Tout le public est débout et le restera car la setlist enchaîne New Year’s day (War) et Pride (in the Name for Love) (Rattle and Hum). L’écran géant – HD incroyable, 65 mètres de longueur, 11 de large – s’active enfin (jaune flamboyant et fameux cactus noir) au son du riff de The Edge qui démarre Where the streets have no name. Une route en plein désert, filmée au ralenti par Anton Corbijn, le photographe-cinéaste indissociable de l’esthétique du groupe, apparaît alors et c’est une vraie claque visuelle. Ce ne sera pas la seule : on aime également le Grand Canyon filmé sur toute une journée, la « participation » de l’orchestre de l’armée du salut ou l’hommage consacré à des femmes de « combat » comme Simone Veil (certains visages font tiquer quand même…). Pas de pyrotechnie ni de jeu de lumière très sophistiqués : il faudra se contenter de cet écran innovant qui remplit parfaitement sa mission.
La face B
La playlist de l’album se déroule dans l’ordre avec I still haven’t found what i’m looking for (un mash-up final avec le classique Stand by me). L’euphorie continue avec le tubesque With or Without you et le martial Bullet the Blue sky sur l’intervention américaine au Salvador. Elle retombe quelque peu quand il faut attaquer les morceaux les moins fédérateurs ( la face B): Red Hill Mining Town, In God ‘s Country, Trip Through the Wires et One Tree Hill. Bonne surprise, Bono, en très bonne forme vocale, est plutôt sobre entre les chansons. Flatteur (quoique…), il affirme que les Etats-Unis sont une idée française et revient sur son entretien avec Emmanuel Macron… Pas de longs discours heureusement : il a décidé de laisser parler la musique. Sur Exit, il s’empare de la caméra avec malice et se filme en lançant un dernier regard impressionnant. La veille, la grande Patti Smith était montée sur scène pour interpréter avec lui Mothers of the Disappeared, qui aborde la dictature de Pinochet en Argentine. Pas de round two pour elle ce soir. Dommage. On se consolera lors du très long rappel.
Mysterious ways
Place cette fois aux tubes récents (Beautiful Day, Vertigo, Elevation), assez éloignés du son et de l’univers de The Joshua Tree.
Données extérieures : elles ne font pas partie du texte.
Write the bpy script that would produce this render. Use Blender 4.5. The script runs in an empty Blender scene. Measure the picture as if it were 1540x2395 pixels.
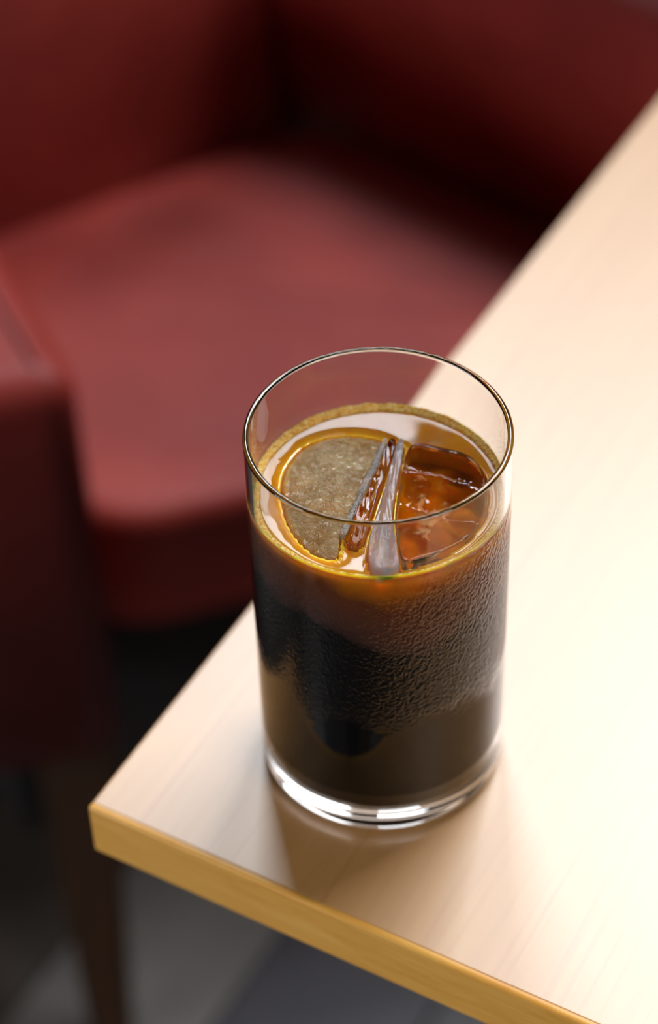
import bpy, bmesh, math, random
from mathutils import Vector, Matrix, noise as mnoise

random.seed(7)
scene = bpy.context.scene
COL = scene.collection
PI = math.pi

# ------------------------------------------------------------------ camera
IMG_W, IMG_H = 1540, 2395
FPX = 5099.5
cam_data = bpy.data.cameras.new('camera')
cam_data.sensor_fit = 'VERTICAL'
cam_data.sensor_height = 36.0
cam_data.sensor_width = 36.0 * IMG_W / IMG_H
cam_data.lens = FPX * 36.0 / IMG_H
cam_data.clip_start = 0.02
cam_data.dof.use_dof = True
cam_data.dof.focus_distance = 0.690
cam_data.dof.aperture_fstop = 4.6
cam_data.dof.aperture_blades = 0
cam = bpy.data.objects.new('camera', cam_data)
COL.objects.link(cam)
cam.matrix_world = (Matrix.Translation((-0.01641, -0.52260, 1.34969)) @
                    Matrix(((0.99935946, 0.03578633, 0.0, 0), (-0.02436275, 0.68034744, -0.73248469, 0),
                            (-0.02621294, 0.73201551, 0.6807835, 0), (0, 0, 0, 1))))
scene.camera = cam

# ------------------------------------------------------------------ world, window light, exposure
world = bpy.data.worlds.new('room_ambient')
scene.world = world
world.use_nodes = True
bg = world.node_tree.nodes['Background']
bg.inputs[0].default_value = (1.0, 0.95, 0.90, 1)
bg.inputs[1].default_value = 0.05


def window_light(name, az, dist, z, w, h, power, color):
    l = bpy.data.lights.new(name, 'AREA')
    l.shape = 'RECTANGLE'
    l.size, l.size_y = w, h
    l.energy, l.color = power, color
    o = bpy.data.objects.new(name, l)
    COL.objects.link(o)
    a = math.radians(az)
    o.location = (dist * math.cos(a), dist * math.sin(a), z)
    d = Vector((-math.cos(a), -math.sin(a), 0))
    o.rotation_euler = d.to_track_quat('-Z', 'Y').to_euler()
    return o


window_light('window_daylight', 53, 2.1, 3.45, 1.7, 1.6, 184, (0.93, 0.962, 1.0))
window_light('right_window_daylight', -48, 2.3, 1.80, 1.0, 0.9, 33, (1.0, 0.985, 0.96))
window_light('rear_window_daylight', 94, 2.3, 3.04, 0.62, 0.64, 45, (0.85, 0.925, 1.0))
window_light('left_window_daylight', -162, 2.2, 1.12, 1.0, 0.5, 24, (0.90, 0.95, 1.0))

vs = scene.view_settings
vs.view_transform = 'Standard'
vs.look = 'None'
vs.gamma = 1.0
vs.use_curve_mapping = False
vs.exposure = 0.0
scene.display_settings.display_device = 'sRGB'
scene.cycles.max_bounces = 20
scene.cycles.transmission_bounces = 20
scene.cycles.glossy_bounces = 8
scene.cycles.sample_clamp_indirect = 6.0
scene.cycles.caustics_refractive = True
scene.cycles.caustics_reflective = True
scene.cycles.blur_glossy = 0.3

# ------------------------------------------------------------------ helpers


def lin(r, g, b):
    def f(c):
        c /= 255.0
        return c / 12.92 if c <= 0.04045 else ((c + 0.055) / 1.055) ** 2.4
    return (f(r), f(g), f(b), 1)


def link(o, parent=None):
    COL.objects.link(o)
    if parent is not None:
        o.parent = parent
    return o


def tag(o, label=None, category=None, group=None, kind=None):
    if label:
        o['label'] = label
    if category:
        o['category'] = category
    if group:
        o['group'] = group
    if kind:
        o['kind'] = kind
    return o


def empty(name, loc=(0, 0, 0)):
    o = bpy.data.objects.new(name, None)
    o.empty_display_size = 0.05
    o.location = loc
    return link(o)


def mesh_obj(name, bm, mat, parent=None, smooth=True, origin=None, weighted=False):
    """bm is in world coordinates; origin = world location of the object (or of its parent)."""
    off = Vector(origin) if origin is not None else (parent.location if parent is not None else Vector((0, 0, 0)))
    if off.length:
        bmesh.ops.translate(bm, verts=bm.verts, vec=-off)
    bmesh.ops.recalc_face_normals(bm, faces=bm.faces)
    me = bpy.data.meshes.new(name)
    bm.to_mesh(me)
    bm.free()
    me.materials.append(mat)
    if smooth:
        for p in me.polygons:
            p.use_smooth = True
    o = bpy.data.objects.new(name, me)
    if weighted:
        o.modifiers.new('even_normals', 'WEIGHTED_NORMAL').keep_sharp = True
    link(o, parent)
    if parent is None:
        o.location = off
    return o


def prism(poly, z0, z1, bevel=0.0, segs=3, shear=(0, 0)):
    """closed prism over an xy polygon, all edges rounded; shear moves xy per metre above z0"""
    bm = bmesh.new()
    lo = [bm.verts.new((x, y, z0)) for x, y in poly]
    hi = [bm.verts.new((x + shear[0] * (z1 - z0), y + shear[1] * (z1 - z0), z1)) for x, y in poly]
    n = len(poly)
    bm.faces.new(lo[::-1])
    bm.faces.new(hi)
    for i in range(n):
        bm.faces.new((lo[i], lo[(i + 1) % n], hi[(i + 1) % n], hi[i]))
    bmesh.ops.recalc_face_normals(bm, faces=bm.faces)
    if bevel:
        bmesh.ops.bevel(bm, geom=list(bm.edges), offset=bevel, segments=segs, profile=0.5,
                        affect='EDGES', clamp_overlap=True)
    return bm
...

On mesure alors le chemin parcouru. Miss Sarajevo devient Miss Syria, alors que l’on fait courir dans le stade la photo par JR d’une syrienne qui veut devenir avocate. Une jeune fille monte sur scène pour un duo dansant très réussi avec Bono sur le sexy Mysterious Ways. On calme le jeu avec l’irrésistible et rassembleur One. On croit se quitter en douceur et voilà que Larry Mullen martèle à nouveau ses fûts sur I Will Follow. Clameur dans le public dès l’amorce de ce titre qui figure en tête de la tracklist de Boy, le premier album. Ce retour aux sources émouvant et une énergie intacte en guise de final achèvent de nous réconcilier, au moins sur scène, avec Bono and co.